Edwin, sounds like you’re moving in the right direction by starting small and letting each project teach you something before scaling up. Subdivisions get capital-intensive fast, so the financing challenge you’re anticipating is real for most developers, even in the U.S.

A few approaches I’ve seen work in similar situations:

Phase financing instead of trying to fund the whole thing at once.

Some lenders (private or institutional) will fund infrastructure and horizontal work in stages as lots are pre-sold. You reduce risk because each phase is tied to real demand.

Pre-selling lots to generate your own financing.

If your location has strong demand, the cleanest way to scale is securing reservations or contracts on a portion of the lots before you break ground. It de-risks the deal and gives lenders confidence.

Private capital is often more realistic than banks at your stage.

Traditional banks usually require a long track record and significant liquidity for land development. Private lenders, JV partners, or small funds will look more at the deal structure and projected absorption rate.

Build-to-rent or temporary cashflow is tough with raw land.

Most developers accept that horizontal development doesn’t cashflow until lots sell. The workaround is aligning your phases so capital turns over quickly rather than sitting idle.

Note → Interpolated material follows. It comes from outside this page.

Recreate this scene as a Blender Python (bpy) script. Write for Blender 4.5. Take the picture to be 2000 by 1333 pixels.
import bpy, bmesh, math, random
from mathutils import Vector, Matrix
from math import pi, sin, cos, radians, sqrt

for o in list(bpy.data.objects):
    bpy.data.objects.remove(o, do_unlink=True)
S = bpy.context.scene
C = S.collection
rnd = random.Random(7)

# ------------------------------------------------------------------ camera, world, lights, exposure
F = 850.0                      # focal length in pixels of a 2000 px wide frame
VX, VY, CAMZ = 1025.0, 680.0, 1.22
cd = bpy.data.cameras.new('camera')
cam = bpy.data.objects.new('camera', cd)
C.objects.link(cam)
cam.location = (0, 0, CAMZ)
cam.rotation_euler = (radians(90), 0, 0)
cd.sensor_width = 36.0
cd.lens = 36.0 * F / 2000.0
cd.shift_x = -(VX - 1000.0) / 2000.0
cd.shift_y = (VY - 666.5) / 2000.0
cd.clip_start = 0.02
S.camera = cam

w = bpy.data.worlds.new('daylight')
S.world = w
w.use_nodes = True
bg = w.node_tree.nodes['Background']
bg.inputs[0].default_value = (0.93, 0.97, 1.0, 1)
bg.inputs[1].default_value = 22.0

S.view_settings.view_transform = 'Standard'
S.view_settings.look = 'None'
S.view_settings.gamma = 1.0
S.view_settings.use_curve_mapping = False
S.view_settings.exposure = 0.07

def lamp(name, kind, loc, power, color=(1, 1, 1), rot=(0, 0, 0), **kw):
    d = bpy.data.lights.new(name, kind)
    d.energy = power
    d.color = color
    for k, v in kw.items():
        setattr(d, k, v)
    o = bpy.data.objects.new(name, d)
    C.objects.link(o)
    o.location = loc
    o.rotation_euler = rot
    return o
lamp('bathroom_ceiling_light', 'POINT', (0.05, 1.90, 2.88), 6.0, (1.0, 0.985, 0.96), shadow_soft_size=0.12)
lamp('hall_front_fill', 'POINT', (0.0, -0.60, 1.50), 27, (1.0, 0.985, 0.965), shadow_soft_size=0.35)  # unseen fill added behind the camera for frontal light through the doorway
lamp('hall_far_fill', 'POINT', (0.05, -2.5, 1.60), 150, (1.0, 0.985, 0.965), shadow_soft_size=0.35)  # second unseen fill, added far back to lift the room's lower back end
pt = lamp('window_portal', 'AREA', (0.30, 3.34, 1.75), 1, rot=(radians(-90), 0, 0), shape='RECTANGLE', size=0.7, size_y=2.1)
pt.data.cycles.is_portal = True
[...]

Consider a joint venture with someone who already has subdivision experience.

Bringing an experienced developer or contractor in on your next project can open doors to lenders you won’t access solo yet.

If your first 11-acre project performs well, that success becomes your strongest underwriting tool for the 50-acre deal. Lenders care less about the acreage and more about:

– velocity of lot absorption

– infrastructure cost accuracy

– your ability to execute on timelines

– evidence of buyer demand


Thank you so much for the advice and motivation. At 29, alot of this is new to me, but I'm very eager to learn. This information is very useful.


Appreciate you sharing that, Edwin. At 29, you’re actually right on time. Most of this business is learned by doing, asking good questions, and staying consistent. Keep stacking the fundamentals and surrounding yourself with people actually executing. It compounds faster than you think.